Les noceurs
Poster un commentaire15 avril 2014 par Lunch

Lunch
Certaines bande dessinées sont plus faciles à appréhender que d’autres. Bien sûr on retrouve les blockbusters d’un côté, trustant les ventes sans qu’il y ait besoin d’en parler. Ce ne sont pas forcément de mauvais titres, il y en a même de très bons, ils s’adressent en tout cas à un public très large.
A contrario, on retrouve des œuvres comme Les noceurs qui sont tellement extraordinaires (au sens étymologique du terme) qu’elles n’intéressent qu’une poignée de connaisseurs… Tant et si bien que je me pose une question fondamentale : c’est pour qui ?
L’Art Flamand dans toute sa splendeur
Brecht Evens construit ses bandes dessinées comme un artiste peindrait ses toiles. À première vue l’auteur à sûrement plus une fibre d’artiste que de dessinateur BD : il impressionne dans l’art d’inventer, il révolutionne le medium et se l’approprie. Ses compositions artistiques sont ultra-colorées et jouent de la transparence pour présenter sur une même planche plusieurs plans différents.

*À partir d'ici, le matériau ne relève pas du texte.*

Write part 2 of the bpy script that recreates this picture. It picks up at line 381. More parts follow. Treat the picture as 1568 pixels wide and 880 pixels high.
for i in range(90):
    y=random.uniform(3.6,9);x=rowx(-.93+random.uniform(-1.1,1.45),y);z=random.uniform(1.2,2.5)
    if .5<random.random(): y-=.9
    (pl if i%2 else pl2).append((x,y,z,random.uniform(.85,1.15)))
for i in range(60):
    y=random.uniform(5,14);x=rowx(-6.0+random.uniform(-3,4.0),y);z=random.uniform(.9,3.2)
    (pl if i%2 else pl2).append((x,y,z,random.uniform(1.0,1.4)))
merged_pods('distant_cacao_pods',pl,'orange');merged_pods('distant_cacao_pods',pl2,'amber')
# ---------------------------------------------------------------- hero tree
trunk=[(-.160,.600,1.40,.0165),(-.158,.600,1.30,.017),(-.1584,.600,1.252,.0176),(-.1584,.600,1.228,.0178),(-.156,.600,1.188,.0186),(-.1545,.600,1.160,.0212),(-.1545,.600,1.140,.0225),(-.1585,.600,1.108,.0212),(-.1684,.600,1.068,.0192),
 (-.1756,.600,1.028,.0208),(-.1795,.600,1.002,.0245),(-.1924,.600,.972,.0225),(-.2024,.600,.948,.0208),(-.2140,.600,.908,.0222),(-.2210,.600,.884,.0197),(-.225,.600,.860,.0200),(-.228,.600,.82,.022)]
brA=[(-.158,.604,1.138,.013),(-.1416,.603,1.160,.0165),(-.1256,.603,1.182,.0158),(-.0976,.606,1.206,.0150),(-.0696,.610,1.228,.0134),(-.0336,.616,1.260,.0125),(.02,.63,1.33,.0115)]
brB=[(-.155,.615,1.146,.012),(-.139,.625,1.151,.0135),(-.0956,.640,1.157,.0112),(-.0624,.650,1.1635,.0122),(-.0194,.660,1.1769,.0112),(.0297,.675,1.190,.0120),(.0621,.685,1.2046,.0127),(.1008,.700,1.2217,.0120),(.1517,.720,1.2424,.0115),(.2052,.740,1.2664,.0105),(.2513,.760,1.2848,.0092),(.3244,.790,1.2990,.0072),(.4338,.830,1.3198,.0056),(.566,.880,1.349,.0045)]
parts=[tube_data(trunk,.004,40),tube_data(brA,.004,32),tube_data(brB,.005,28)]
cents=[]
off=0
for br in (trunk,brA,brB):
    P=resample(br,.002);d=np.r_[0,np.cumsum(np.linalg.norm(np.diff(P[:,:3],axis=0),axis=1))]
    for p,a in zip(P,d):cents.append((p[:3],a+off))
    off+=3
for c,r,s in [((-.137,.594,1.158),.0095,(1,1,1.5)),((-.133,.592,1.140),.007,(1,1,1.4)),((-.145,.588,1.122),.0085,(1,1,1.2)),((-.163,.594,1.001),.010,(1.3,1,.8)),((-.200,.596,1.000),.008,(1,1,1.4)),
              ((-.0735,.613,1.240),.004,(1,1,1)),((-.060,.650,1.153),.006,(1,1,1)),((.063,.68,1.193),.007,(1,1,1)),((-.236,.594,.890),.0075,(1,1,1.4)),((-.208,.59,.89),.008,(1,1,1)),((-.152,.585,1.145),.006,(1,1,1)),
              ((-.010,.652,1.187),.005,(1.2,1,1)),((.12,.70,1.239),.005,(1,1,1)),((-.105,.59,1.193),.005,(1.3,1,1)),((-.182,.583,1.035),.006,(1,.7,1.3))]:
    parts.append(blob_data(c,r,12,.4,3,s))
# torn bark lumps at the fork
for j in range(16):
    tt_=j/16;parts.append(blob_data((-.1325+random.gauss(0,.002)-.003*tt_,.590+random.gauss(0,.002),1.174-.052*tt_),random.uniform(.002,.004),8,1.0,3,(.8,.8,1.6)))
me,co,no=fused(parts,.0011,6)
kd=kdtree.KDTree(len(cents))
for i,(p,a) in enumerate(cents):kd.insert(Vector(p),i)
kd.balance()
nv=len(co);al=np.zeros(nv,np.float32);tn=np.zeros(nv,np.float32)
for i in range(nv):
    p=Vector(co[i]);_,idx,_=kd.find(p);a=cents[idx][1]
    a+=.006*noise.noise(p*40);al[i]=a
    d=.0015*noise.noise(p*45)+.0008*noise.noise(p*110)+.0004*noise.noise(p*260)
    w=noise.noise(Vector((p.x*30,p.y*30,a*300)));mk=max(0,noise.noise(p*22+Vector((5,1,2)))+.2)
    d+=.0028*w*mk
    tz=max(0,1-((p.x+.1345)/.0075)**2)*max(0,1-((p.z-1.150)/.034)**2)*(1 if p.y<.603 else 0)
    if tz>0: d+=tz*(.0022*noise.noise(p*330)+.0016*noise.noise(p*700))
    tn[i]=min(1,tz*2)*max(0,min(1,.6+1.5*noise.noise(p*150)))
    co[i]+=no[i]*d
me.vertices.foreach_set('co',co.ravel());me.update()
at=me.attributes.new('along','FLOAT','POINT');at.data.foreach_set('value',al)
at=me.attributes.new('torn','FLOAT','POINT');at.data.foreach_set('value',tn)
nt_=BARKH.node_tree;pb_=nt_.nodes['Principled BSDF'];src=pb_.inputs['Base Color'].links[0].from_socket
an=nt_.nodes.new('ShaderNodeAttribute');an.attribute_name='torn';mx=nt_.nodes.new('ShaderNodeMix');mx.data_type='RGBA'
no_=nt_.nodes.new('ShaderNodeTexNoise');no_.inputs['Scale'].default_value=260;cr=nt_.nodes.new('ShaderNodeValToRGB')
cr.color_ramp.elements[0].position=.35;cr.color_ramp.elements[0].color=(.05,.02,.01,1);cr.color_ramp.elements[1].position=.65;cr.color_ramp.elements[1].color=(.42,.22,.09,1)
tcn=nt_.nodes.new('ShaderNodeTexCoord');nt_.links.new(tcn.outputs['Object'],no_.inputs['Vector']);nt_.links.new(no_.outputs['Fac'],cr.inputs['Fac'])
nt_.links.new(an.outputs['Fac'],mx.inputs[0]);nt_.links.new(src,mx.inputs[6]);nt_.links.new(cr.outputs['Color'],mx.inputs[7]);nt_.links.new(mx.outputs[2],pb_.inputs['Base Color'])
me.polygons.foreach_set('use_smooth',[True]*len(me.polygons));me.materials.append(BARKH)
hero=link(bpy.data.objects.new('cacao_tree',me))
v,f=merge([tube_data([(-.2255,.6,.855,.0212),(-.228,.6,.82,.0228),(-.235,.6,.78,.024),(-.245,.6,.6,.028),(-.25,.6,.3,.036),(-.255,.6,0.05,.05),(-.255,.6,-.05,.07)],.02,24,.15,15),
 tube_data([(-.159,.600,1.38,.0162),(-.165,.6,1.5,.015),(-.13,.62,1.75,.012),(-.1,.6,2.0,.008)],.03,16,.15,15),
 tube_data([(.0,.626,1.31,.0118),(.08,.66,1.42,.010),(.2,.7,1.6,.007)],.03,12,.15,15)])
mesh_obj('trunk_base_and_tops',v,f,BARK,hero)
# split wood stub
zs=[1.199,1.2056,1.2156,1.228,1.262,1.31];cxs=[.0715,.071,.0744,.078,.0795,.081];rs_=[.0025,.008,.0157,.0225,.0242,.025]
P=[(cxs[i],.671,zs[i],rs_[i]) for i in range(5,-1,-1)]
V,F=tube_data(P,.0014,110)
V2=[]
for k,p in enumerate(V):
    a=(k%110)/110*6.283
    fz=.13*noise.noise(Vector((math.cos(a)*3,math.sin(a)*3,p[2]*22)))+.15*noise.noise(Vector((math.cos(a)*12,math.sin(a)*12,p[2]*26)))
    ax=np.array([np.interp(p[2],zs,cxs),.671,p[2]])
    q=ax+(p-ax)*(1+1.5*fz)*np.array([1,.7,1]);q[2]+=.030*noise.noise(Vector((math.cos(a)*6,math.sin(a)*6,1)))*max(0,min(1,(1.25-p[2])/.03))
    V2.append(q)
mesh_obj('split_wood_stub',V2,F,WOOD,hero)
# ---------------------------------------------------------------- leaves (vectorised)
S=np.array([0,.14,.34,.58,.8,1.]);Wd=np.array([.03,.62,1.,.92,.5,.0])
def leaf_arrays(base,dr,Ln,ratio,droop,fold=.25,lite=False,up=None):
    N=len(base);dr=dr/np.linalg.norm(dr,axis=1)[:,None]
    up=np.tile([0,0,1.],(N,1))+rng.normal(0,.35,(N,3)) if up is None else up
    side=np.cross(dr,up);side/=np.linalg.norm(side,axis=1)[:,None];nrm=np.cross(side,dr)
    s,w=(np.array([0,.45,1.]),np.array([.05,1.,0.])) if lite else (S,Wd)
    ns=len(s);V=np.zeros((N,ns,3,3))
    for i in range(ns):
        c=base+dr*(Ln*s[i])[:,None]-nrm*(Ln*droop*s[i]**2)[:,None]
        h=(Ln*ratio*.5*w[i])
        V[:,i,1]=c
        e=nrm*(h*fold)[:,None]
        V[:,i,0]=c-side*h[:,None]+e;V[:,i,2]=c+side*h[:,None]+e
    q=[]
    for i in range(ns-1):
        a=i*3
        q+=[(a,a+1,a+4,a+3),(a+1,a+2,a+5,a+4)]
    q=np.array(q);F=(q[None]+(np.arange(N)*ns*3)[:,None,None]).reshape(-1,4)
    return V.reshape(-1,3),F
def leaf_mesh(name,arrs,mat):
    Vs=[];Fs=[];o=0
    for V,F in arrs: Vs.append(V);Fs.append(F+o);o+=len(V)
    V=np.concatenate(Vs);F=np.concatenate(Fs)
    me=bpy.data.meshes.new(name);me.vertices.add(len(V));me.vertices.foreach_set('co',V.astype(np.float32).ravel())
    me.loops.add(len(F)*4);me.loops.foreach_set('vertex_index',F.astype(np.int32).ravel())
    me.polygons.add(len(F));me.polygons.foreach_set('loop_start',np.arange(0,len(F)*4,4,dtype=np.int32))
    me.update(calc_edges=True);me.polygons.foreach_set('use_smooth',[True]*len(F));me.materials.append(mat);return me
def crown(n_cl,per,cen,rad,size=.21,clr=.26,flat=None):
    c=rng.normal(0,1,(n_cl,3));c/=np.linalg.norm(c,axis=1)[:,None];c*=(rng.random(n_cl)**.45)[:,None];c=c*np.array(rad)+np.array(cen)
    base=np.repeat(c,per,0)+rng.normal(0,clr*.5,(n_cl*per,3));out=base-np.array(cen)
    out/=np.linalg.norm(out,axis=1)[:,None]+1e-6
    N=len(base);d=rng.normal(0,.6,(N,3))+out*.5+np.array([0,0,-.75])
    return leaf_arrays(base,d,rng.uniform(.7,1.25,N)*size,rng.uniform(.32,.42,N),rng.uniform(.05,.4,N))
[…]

Cette façon déstructurée de raconter une histoire ôte toutes les barrières et permet de suivre en même temps des scènes dans des lieux certes proches mais bel et bien distincts : on est partout à la fois !
Les compositions de Brecht Evens sont belles et ne peuvent pas laisser indifférent (on aime ou on aime pas), elles présentent cependant le défaut de leur qualité : l’omniprésence asphyxie quelque peu les dialogues. Qui est qui ? Qui parle ? Où sont les personnages ? Les frontières narratives sont tellement floues qu’elles nuisent au confort et à la compréhension de lecture. Du moins à mon confort et à ma compréhension de lecture…
Le respect comme moteur
De fait, l’histoire des Noceurs entretien chez moi un étrange paradoxe entre une frivolité persistante et un vif intérêt porté à la richesse des sentiments décrits.
Le titre ne trompe pas : le milieu dans lequel les personnages évoluent est un lieu de débauche (à l’exception de l’appartement de Gert en préambule). Une boîte de nuit multi-fonctions qui comporte divers étages (il existe même une salle pour pratiquer l’escrime). J’ai eu les pires difficultés à éprouver de l’empathie pour les personnages de l’album, pour la plupart superficiels. Tous se connaissent par le fait d’avoir été à l’école ensemble 5 ans plus tôt. Le rôle de la camaraderie est assez central bien que négligé… Deux seuls centres d’intérêts semblent les préoccuper : faire la fête et la présence de Robbie (de vrais groupies).
Tout laisserait présager que le plébiscité Robbie est un homme sans profondeur et fantasque. La confirmation de son excentricité vient avec son apparition mais Robbie demeure néanmoins un personnage passionnant (et passionné). C’est surtout le duo Gert/Robbie qui fait pour moi toute la saveur du récit.
« Ce que j’aimais, ce qui était bon… Quand on était enfant, tout le monde nous laissait faire, rien n’était important, on faisait ce qu’on voulait sans que… je sais pas, on devait pas avoir de l’Ambition, on devait pas réfléchir au putain de SENS de notre putain de VIE. »
Gert et Robbie sont les parfaits opposés, en quelque sorte des frères qui ont choisi deux modes de vie très différents mais qui se respectent pour ce qu’ils sont devenus. Le premier est ordonné, sérieux, appliqué, réfléchi… finalement assez triste aussi, quand le second profite de tout, vit dans l’excès, aime faire la fête et ne se pose aucune limite sinon de faire ce qu’il veut à tout instant.
C’est le sens du mot respect qui est pour moi le point clef de l’histoire, ce respect qu’ils se vouent mutuellement alors que tous ces gens idolâtrent Robbie sans jamais le gagner et repoussent Gert sans le comprendre. Il en va de même pour cette fille timide et apeurée que Robbie va prendre sous son aile et pour laquelle on a un peu d’empathie…
Les Noceurs est un titre plutôt inclassable. Et moi-même je crois ne suis pas encore très sûr de la place que je dois lui réserver dans mon esprit.